L’apprentissage de la démocratie

Pour les responsables du Newseum, le défi est immense et relève de l’apprentissage de la démocratie. « Il faut que ces nouvelles générations nées avec des écrans dans la main ne deviennent ni des cyniques de l’info, qui ne croient plus rien ni personne, ni des naïfs, qui prennent tout pour argent comptant », explique Kim Ash. Un enjeu primordial depuis l’élection de M. Trump à la Maison Blanche. « Les fake news existaient avant lui, mais il les a mises dans la lumière. »

« Les jeunes sont en général moins naïfs qu’on pourrait le penser et ils n’aiment pas qu’on se moque d’eux. » Kim Ash

Le Newseum, qui depuis des années propose des formations sur l’analyse de l’information et la liberté d’expression, s’est inquiété de la déferlante des attaques contre la presse et de l’utilisation du terme « fake news » comme une nouvelle stratégie de communication politique.

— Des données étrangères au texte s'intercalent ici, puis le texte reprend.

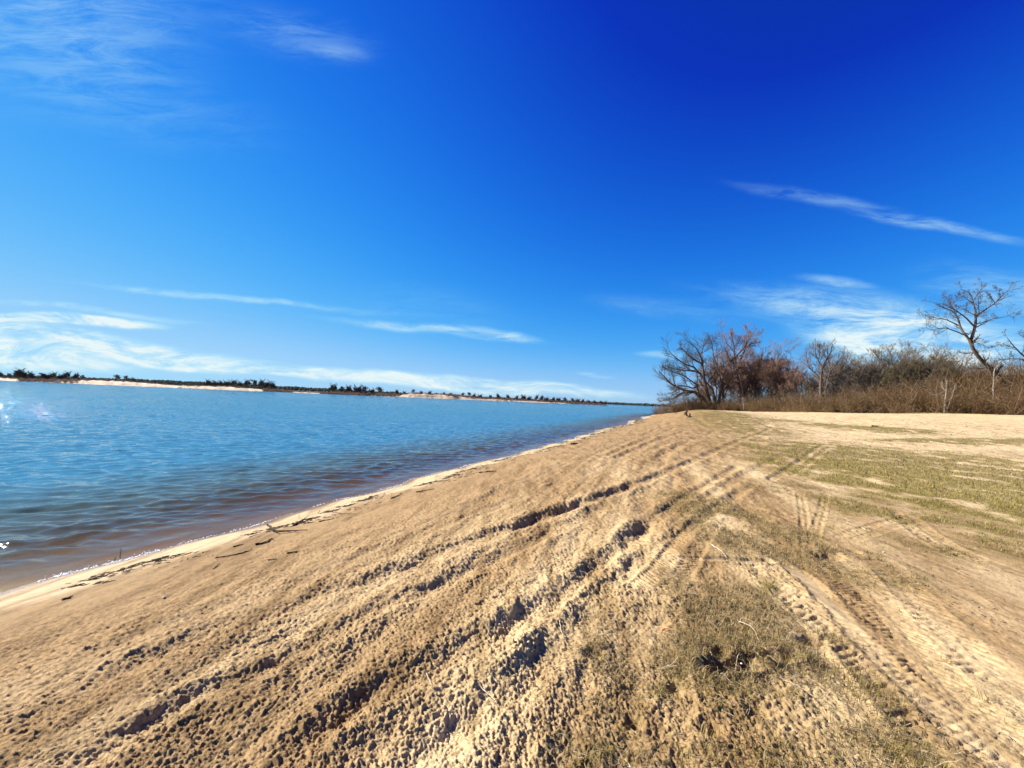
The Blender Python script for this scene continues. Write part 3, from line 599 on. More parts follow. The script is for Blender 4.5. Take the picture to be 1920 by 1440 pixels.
# --- the leaning tree on the right
rg = np.random.default_rng(23); YL = 52.; Z6 = (1680, 500, 4.8)
def lq(pts, d1, r0, r1, d0=0.): return (limb_px(pts, YL, *Z6, d0, d1, rg, 10), r0, r1)
TL = [lq([(1010,1110),(940,1000),(880,935),(800,870),(740,810),(690,740),(665,660)], 0, .27, .17),
 lq([(668,680),(700,600),(715,520),(720,430),(705,340),(680,270),(640,215),(575,200)], 1.5, .19, .025), lq([(720,440),(790,390),(880,340),(930,290),(985,230),(1045,170)], -2, .11, .02, .6),
 lq([(702,535),(640,470),(580,420),(520,385),(440,340),(400,330)], -2, .10, .02, .4), lq([(668,670),(620,610),(575,550),(565,480),(530,410),(450,380),(380,345),(335,320)], 2, .15, .02),
 lq([(562,530),(490,490),(420,470),(340,460),(280,440),(228,418)], 2, .08, .015, .8), lq([(605,612),(520,575),(450,550),(380,555),(320,575),(262,542)], -1, .08, .015, .3),
 lq([(724,545),(790,510),(850,475),(920,460),(1000,450),(1080,400)], 3, .07, .012, .3), lq([(700,300),(740,240),(770,200),(768,130)], 1.5, .05, .012, 1.2),
 lq([(700,330),(650,300),(600,270),(560,250)], -.5, .05, .012, 1), lq([(750,420),(740,350),(770,290),(780,250)], -2, .05, .012, .3), lq([(690,675),(740,690),(800,712),(840,740)], 1, .035, .01), lq([(640,640),(650,610),(690,590)], .5, .03, .01),
 lq([(730,450),(640,400),(590,370),(560,350)], 2, .06, .012, .6), lq([(540,430),(500,350),(470,290),(420,260)], 1, .06, .012, 1.), lq([(890,335),(870,290),(830,250)], -1.5, .04, .012, -1), lq([(935,285),(930,220),(900,170)], -1.5, .035, .012, -1)]
LVL = [dict(k=8, t0=.25, ang=46, ratio=.36, rr=.5, N=6, wob=.18, up=.07, sides=4, wood=1, maxL=1.4), dict(k=6, t0=.15, ang=42, ratio=.55, rr=.6, N=5, wob=.18, up=.05, maxL=1.1), dict(k=5, t0=.2, ang=38, ratio=.6, rr=.7, N=4, wob=.18, up=.02, maxL=.65)]
bL = at(1893, 735, YL); gz = ground_z(bL[0], bL[1])[0]
TL.append((resample([[bL[0]+1.2, YL, gz-.2], [bL[0]+.6, YL, gz+.9], list(bL)], 10, rg), .42, .30))
place_tree('leaning_tree', *tree_meshes(TL, LVL, rg, .0085), BARK, TW_D, (bL[0]+1.2, YL, gz), 'tall bare tree with thick trunk leaning left above the brush against the sky')
TE = [lq([(1640,1250),(1480,1050),(1330,920),(1152,815),(1090,740),(1030,690),(1000,640)], 2, .26, .03, 2.), lq([(1330,925),(1152,830),(1080,828),(980,832),(920,828)], 0, .12, .02, 2.), lq([(1260,900),(1230,760),(1180,660),(1100,600)], 3, .14, .02, 2.),
 lq([(1090,740),(1040,720),(980,705),(910,700)], 3, .05, .012, 2.), lq([(1330,920),(1400,760),(1380,640),(1320,560)], 3, .14, .02, 2.)]
bE = at(2022, 766, YL+2); gz = ground_z(bE[0], bE[1])[0]
place_tree('bare_tree', *tree_meshes(TE, LVL, rg, .0085), BARK, TW_D, (bE[0], YL+2, gz-.2), 'bare tree cut by the photo edge, dark limbs reaching in above the brush')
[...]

« Comment expliquer que certains qualifient de fake news une information qui ne l’est pas, par exemple les mauvais sondages sur l’administration Trump ? », lance Kim Ash à la cantonade. « C’est pour discréditer les sources et faire en sorte que les gens ne prennent plus rien au sérieux », répond un lycéen du tac au tac. « Les jeunes sont en général moins naïfs qu’on pourrait le penser et ils n’aiment pas qu’on se moque d’eux », constate Kim Ash, qui en a vu passer quelques centaines depuis le printemps.

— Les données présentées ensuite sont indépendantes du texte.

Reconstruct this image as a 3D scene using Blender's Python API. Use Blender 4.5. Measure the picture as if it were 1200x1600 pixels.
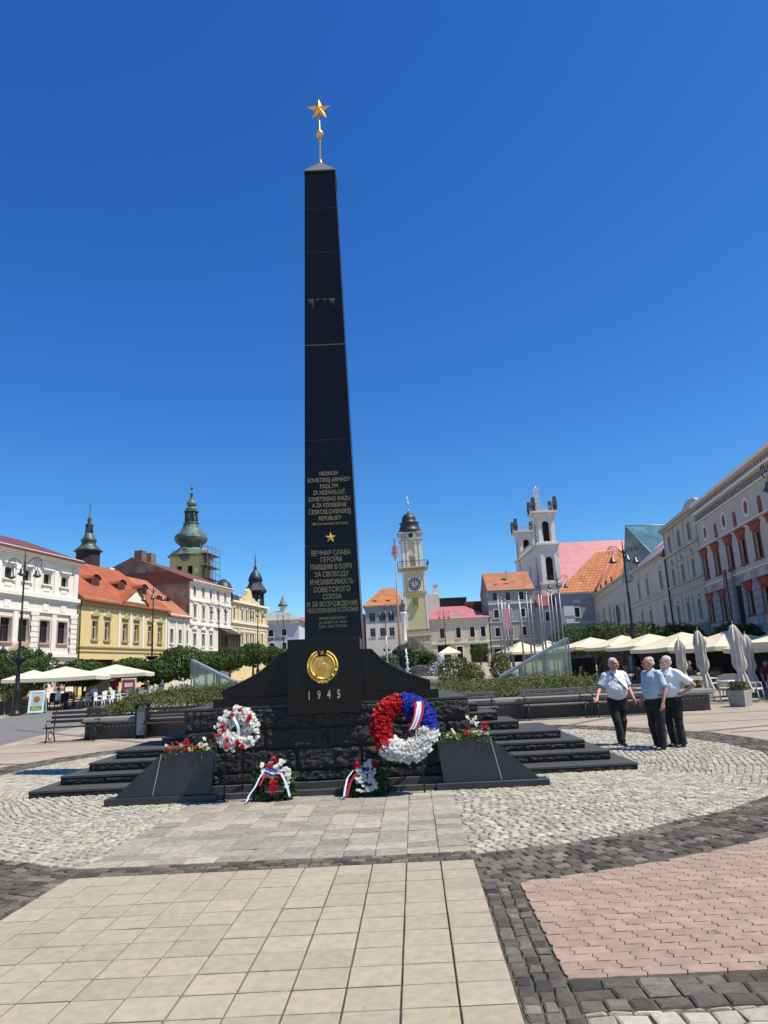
import bpy, math, random
from math import sin, cos, pi, radians, sqrt, atan2
from mathutils import Vector, Matrix, noise
random.seed(7)
for o in list(bpy.data.objects): bpy.data.objects.remove(o)
SC = bpy.context.scene
COL = SC.collection

# ---------------------------------------------------------------- camera
def make_camera():
    F, PIT, ROLL, HC = 1113.0, .2173, -.0478, 1.75
    cd = bpy.data.cameras.new('camera')
    cd.sensor_fit = 'VERTICAL'; cd.sensor_height = 36.0; cd.lens = F/1600*36.0
    cd.clip_end = 6000; cd.clip_start = .05
    co = bpy.data.objects.new('camera', cd); COL.objects.link(co)
    f = Vector((0, cos(PIT), sin(PIT))); r = Vector((1, 0, 0)); u = r.cross(f)
    r2 = r*cos(ROLL)+u*sin(ROLL); u2 = -r*sin(ROLL)+u*cos(ROLL)
    m = Matrix((r2, u2, -f)).transposed().to_4x4(); m.translation = Vector((1.01, 0, HC))
    co.matrix_world = m
    SC.camera = co
make_camera()
SC.render.resolution_x, SC.render.resolution_y = 768, 1024

# ---------------------------------------------------------------- sky and sun
SUN = Vector((6.6, -2.15, 12.2)).normalized()
W = bpy.data.worlds.new('World'); SC.world = W; W.use_nodes = True
nt = W.node_tree; bg = nt.nodes['Background']
sky = nt.nodes.new('ShaderNodeTexSky'); sky.sky_type = 'NISHITA'; sky.sun_disc = False
sky.sun_elevation = math.asin(SUN.z); sky.sun_rotation = atan2(SUN.x, SUN.y)
sky.altitude = 900; sky.air_density = 1.0; sky.dust_density = .05; sky.ozone_density = 6.0
# deepen the clear mountain sky: one response curve per channel
sp = nt.nodes.new('ShaderNodeSeparateColor'); cb = nt.nodes.new('ShaderNodeCombineColor'); nt.links.new(sky.outputs[0], sp.inputs[0])
for i, (k, p) in enumerate(((1.40, 1.62), (1.28, 1.245), (1.22, .865))):
    a = nt.nodes.new('ShaderNodeMath'); a.operation = 'MULTIPLY'; a.inputs[1].default_value = .12; nt.links.new(sp.outputs[i], a.inputs[0])
    q = nt.nodes.new('ShaderNodeMath'); q.operation = 'POWER'; q.inputs[1].default_value = p; nt.links.new(a.outputs[0], q.inputs[0])
    c = nt.nodes.new('ShaderNodeMath'); c.operation = 'MULTIPLY'; c.inputs[1].default_value = k/.12; nt.links.new(q.outputs[0], c.inputs[0]); nt.links.new(c.outputs[0], cb.inputs[i])
nt.links.new(cb.outputs[0], bg.inputs[0]); bg.inputs[1].default_value = .100
sl = bpy.data.lights.new('sun', 'SUN'); sl.energy = 4.9; sl.angle = radians(.53); sl.color = (1, .94, .83)
so = bpy.data.objects.new('sun', sl); COL.objects.link(so)
so.rotation_euler = (-SUN).to_track_quat('-Z', 'Y').to_euler(); so.location = (20, -20, 40)
SC.view_settings.view_transform = 'Standard'; SC.view_settings.look = 'None'
SC.view_settings.exposure = 0.28; SC.view_settings.gamma = 1
SC.render.engine = 'CYCLES'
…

Elle ne se fait toutefois pas d’illusion. « Je repère aussi ceux qui n’ont confiance en aucun média et s’en remettent aux théories du complot. Pour ceux-là, je crains que la formation ne change pas grand-chose. » Celia et Kyrie, elles, repartent avec de nouvelles pratiques. Dorénavant, elles éviteront de faire circuler une info qui leur paraît peu crédible « même si elle est drôle ». « Evitez de faire vivre les fake news sur Internet », leur a conseillé Kim Ash.